福祉サービスを提供する小さな事業所の支援者は、利用者への直接支援だけでなく、利用者の食事を作る仕事があります。利用している人は、食事を楽しみにしています。その人たちの食事を作るというのは、かなりハードルが高い仕事です。かつては、私も利用者の夕ご飯を作っていました。若いころは、勢いでもなんでもできました。

私の家族は、福祉サービス一家です。私と妻は、障害福祉サービスで働いています。大学生の長女と高校生の次女は、高齢者デイサービスでアルバイトをしています。自粛の夏、娘たちは思うように遊びにも行かれず、アルバイト三昧の毎日を送っています。

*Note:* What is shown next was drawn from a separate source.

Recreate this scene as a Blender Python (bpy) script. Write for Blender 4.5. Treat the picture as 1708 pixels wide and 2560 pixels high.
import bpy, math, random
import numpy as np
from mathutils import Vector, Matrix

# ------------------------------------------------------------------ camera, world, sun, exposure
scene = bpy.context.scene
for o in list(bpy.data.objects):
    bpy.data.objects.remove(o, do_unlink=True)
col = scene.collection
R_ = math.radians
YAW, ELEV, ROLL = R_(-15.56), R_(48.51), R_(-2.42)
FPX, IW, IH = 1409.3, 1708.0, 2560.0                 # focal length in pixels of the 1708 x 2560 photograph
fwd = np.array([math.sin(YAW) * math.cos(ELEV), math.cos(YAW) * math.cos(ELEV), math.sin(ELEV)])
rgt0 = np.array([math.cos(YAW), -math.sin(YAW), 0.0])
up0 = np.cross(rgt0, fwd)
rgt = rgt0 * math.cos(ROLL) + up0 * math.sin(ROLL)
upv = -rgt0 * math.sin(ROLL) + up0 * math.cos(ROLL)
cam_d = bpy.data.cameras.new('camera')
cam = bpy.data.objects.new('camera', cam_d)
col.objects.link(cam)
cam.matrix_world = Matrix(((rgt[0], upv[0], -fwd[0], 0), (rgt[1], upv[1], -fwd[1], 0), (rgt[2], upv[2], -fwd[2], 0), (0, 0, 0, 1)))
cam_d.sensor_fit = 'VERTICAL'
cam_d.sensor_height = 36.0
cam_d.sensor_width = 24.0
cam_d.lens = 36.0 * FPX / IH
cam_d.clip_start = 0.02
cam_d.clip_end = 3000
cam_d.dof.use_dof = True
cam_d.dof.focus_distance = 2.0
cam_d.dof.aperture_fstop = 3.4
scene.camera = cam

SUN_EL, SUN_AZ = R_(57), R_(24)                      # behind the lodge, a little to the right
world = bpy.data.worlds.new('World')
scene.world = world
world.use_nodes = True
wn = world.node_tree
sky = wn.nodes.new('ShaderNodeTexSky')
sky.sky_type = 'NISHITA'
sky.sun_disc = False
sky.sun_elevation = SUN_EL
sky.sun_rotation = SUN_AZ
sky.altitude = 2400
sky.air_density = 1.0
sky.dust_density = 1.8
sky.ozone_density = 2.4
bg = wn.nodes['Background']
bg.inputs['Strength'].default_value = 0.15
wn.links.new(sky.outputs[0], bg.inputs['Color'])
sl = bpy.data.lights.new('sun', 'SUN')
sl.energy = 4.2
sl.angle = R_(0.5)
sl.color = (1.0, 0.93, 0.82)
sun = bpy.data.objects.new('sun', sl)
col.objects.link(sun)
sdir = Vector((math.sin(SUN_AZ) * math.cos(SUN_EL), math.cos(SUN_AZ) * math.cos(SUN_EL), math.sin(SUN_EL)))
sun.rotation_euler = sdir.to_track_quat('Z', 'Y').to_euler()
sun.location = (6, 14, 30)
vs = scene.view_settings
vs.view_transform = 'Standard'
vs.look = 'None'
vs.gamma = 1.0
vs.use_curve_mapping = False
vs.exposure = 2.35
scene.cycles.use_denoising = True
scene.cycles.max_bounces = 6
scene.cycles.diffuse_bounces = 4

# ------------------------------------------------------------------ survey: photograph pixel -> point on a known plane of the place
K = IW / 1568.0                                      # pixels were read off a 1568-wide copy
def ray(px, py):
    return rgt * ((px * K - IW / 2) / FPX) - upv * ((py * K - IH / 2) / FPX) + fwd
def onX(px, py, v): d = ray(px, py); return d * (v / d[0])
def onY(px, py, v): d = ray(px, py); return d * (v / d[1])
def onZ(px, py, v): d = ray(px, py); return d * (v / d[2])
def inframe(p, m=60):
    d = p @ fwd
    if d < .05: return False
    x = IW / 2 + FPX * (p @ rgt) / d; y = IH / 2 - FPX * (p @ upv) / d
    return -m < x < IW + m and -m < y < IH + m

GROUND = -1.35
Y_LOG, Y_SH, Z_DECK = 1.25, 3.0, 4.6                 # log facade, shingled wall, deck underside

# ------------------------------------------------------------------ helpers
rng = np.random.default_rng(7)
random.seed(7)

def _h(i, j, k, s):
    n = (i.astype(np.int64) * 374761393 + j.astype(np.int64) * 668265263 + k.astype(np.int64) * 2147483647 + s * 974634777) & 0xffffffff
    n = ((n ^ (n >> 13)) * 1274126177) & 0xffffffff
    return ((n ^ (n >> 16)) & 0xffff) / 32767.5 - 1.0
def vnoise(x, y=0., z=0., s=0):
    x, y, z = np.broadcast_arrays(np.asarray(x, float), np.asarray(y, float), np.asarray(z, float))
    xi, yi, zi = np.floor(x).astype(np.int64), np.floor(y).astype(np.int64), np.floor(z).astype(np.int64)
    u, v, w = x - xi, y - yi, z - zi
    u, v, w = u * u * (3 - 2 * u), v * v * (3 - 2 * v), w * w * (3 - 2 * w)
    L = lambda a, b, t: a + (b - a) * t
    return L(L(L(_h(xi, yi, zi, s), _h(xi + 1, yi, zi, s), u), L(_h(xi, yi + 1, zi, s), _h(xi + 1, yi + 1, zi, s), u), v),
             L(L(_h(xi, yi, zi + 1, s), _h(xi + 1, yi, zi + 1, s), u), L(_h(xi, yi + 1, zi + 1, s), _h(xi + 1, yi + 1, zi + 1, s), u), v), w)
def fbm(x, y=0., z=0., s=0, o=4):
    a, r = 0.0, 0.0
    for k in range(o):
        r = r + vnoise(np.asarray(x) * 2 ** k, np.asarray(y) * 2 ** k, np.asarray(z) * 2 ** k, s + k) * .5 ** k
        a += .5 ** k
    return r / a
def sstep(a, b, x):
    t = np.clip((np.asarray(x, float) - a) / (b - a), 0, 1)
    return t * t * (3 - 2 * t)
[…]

娘たちの会話を聞いていて思い出したできごとがあります。

高齢者デイサービスでのご飯作り

高齢者デイサービスの仕事は、多岐におよんでいます。利用者への直接支援だけでなく、順番でご飯作りがあります。そのときは、15~16人のご飯を作ります。メニューは、配食業者が決めて食材を届けてくれます。ときどき、驚くようなメニューがあり、娘たちは困っています。

アルバイトを始めたころの娘たちは、あらかじめ提示されたメニューを見て大騒ぎをしていました。しかし、今ではまったく騒がなくなりました。娘たちにとってはいい勉強になっています。料理の勉強ができて、さらにお金がもらえるというのはお得です。

私も夕飯を作っていました

以前は、私もグループホームの夕ご飯を作っていました。私は、社会福祉法人の理事長をしています。10年ぐらい前に、男性用のグループホーム1棟と女性用のグループホーム1棟を向かい合わせに作りました。しかし、開所日になっても支援者が決まりませんでした。

グループホームは、建物を大家さんから引き渡されると家賃が発生します。支援者が決まっていなくても事業を始めなければいけません。そのため、理事長の私が男性用のホームに泊り、別の法人役員が女性用のホームの泊りをしていた時期がありました。そのころ、毎日、夕ご飯を作っていました。

私は、日中に事務仕事を行い、先に女性利用者を車に乗せてグループホームに行きました。グループホームでは、女性の支援者が入浴支援をしている間に、私が2棟分の夕ご飯を作るのが決まりでした。(朝ご飯は、女性の支援者が2棟分、作ってくれました。)

ご飯が炊けてない…

そんな生活が始まって、3ヶ月ぐらいしたときのことです。ご飯の水の量を間違えたらしく、ご飯の炊き方を失敗してしまいました。それに気がついたときには、すでに利用者も集まっていました。皆さん、お腹を空かせて待っていました。利用者の中には、空腹になると、泣き出してしまう人がいます。その利用者はすでに泣き始め、女性支援者が横に寄り添っていました。かなり危険な状態でした。

そこで私は、備蓄用のツナ缶とミックスベジタブルを使って、半生でかつべったりしているご飯を炒めました。リゾットができました。

私は、ごまかすのが上手です。普通の顔で「ごめんね、リゾット、お待たせしました。」と言いながら配膳をしました。利用者の皆さんは、和食より洋食の方が好きです。喜んでくれました。女性の支援者とは「これはヒヤリハットだね」と笑っていました。

「今日のご飯、今まで一番おいしかったです。」

食事が終わり、利用者がそれぞれの食器を台所まで運んでいるときのことです。一人の利用者が私のところに来て言いました。「髙橋さん、今日のご飯、今まで一番おいしかったです。」

翌日から、今まで以上にご飯作りのハードルが上がってしまいました。最近は、ご飯を作ってくれる調理専門のスタッフがいてくれるので、綱渡りのような毎日を送らずに済んでいます。